Un jour, un exercice bouleverse Manda. On lui demande de ressentir son corps, de la tête aux pieds. Elle n’y arrive pas. L’animatrice insiste, creuse avec douceur. Et soudain, une vérité remonte : Manda réalise qu’elle n’a jamais fait le deuil de sa mère, morte une dizaine d’années plus tôt. « Je ne savais pas que j’avais des mommy issues. On parle beaucoup des daddy issues, mais on oublie nos mères. »
Ce travail, dit-elle, lui a permis de comprendre que certains poids qu’elle portait ne lui appartenaient pas, qu’ils étaient des héritages de douleurs collectives qu’il fallait apprendre à dénouer pour avancer. « Les choses que nous portons sont lourdes. Nous avons des briques dans notre sac et il s'agit simplement de s’en décharger. »
Au Black Healing Centre, elle dit avoir trouvé une nouvelle force, un chemin vers la guérison mentale et spirituelle, dans la reconnaissance collective et la sororité. « J’ai appris à respirer. Littéralement. »
Manda suit actuellement une formation avec le Black Healing Centre pour devenir praticienne en guérison ancestrale. Cette formation lui permet d’approfondir ses connaissances et ses compétences afin d’accompagner à son tour d’autres personnes dans leur cheminement de guérison, en s’appuyant sur des approches culturelles et communautaires adaptées à la réalité des personnes noires.
Elle sait que la guérison n’est pas magique, que chaque personne avance à son rythme.
« Je ne dirais pas que le Black Healing Centre va “vous sauver” parce que ça crée des attentes. Mais je peux garantir que vous y trouverez refuge. Et parfois, c’est tout ce dont on a besoin pour commencer », conclut-elle.
Le début d’une libération
Durant la soirée d’inauguration, chaque geste, chaque mot semblait dire : « On y est.
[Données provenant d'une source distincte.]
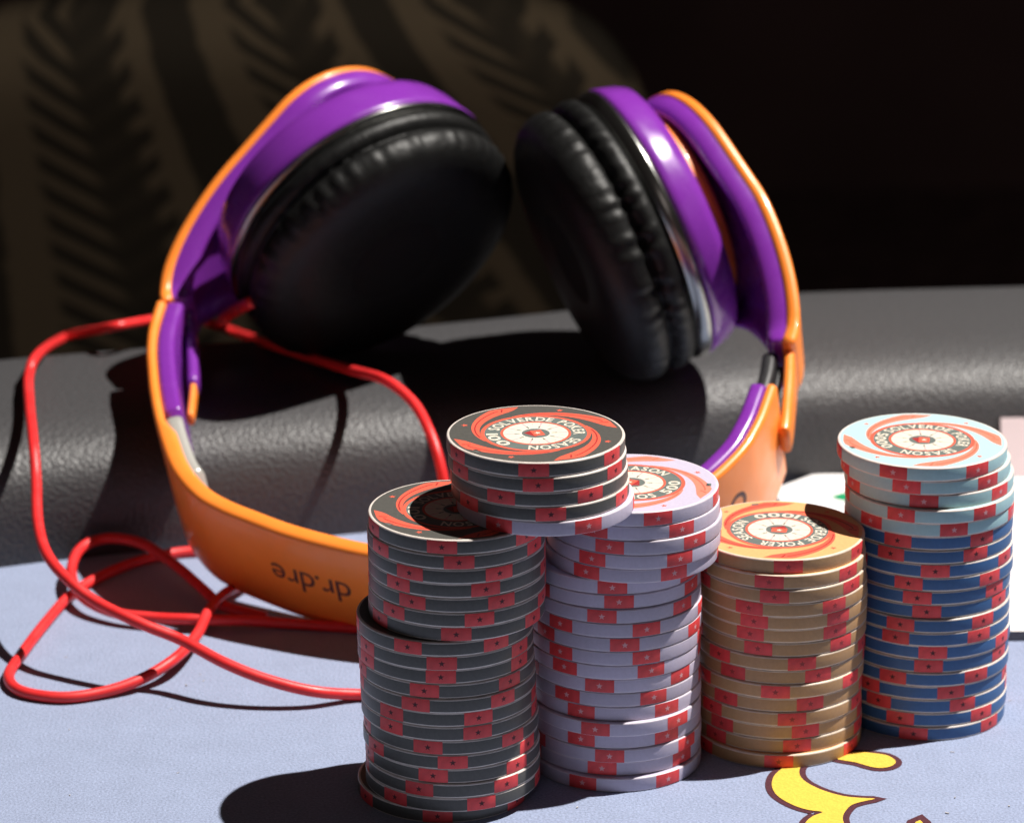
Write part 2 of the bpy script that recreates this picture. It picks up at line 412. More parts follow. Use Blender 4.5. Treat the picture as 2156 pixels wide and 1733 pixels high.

Enfin. »
Pour Sayid, père de famille venu accompagné de sa fille, la création d’un espace physique comme le Black Healing Centre était « cruciale ». En franchissant les portes du centre, il dit avoir ressenti un profond sentiment d’appartenance : « Quand vous voyez des gens comme vous, qui sont aux prises avec des problèmes similaires, avec qui vous pouvez partager vos histoires, vos espoirs, vos succès, c’est incroyable », lâche-t-il.

Sur le point de quitter l'événement, deux autres participantes, Patricia et Princella, repartent le visage lumineux. « Je trouve que c’est important d’avoir un espace représentatif de la population noire. Il y a beaucoup de traumas qui ont été légués par toutes sortes d’histoires. Et je pense que ça fait longtemps qu’on a besoin de commencer à se délester de ce trauma », explique Patricia.
Il est temps pour les membres de la communauté noire d’aller en thérapie et de le crier haut et fort, soutient-elle. « On voit vraiment une espèce de démocratisation de la santé mentale auprès de la communauté noire, tant chez les femmes que chez les hommes et chez les enfants. Je pense que c'est important de le revendiquer et de le normaliser. »
Dans la salle commune du Black Healing Centre, une peinture collective imaginée par l’artiste Kezna Dalz, faite de fleurs, de visages et portant le message “Intentionally Healing” (Guérison intentionnelle), laisse une empreinte vivante de cette soirée, rappelant la présence et l’engagement de toutes celles et ceux qui veulent participer à ce changement de paradigme.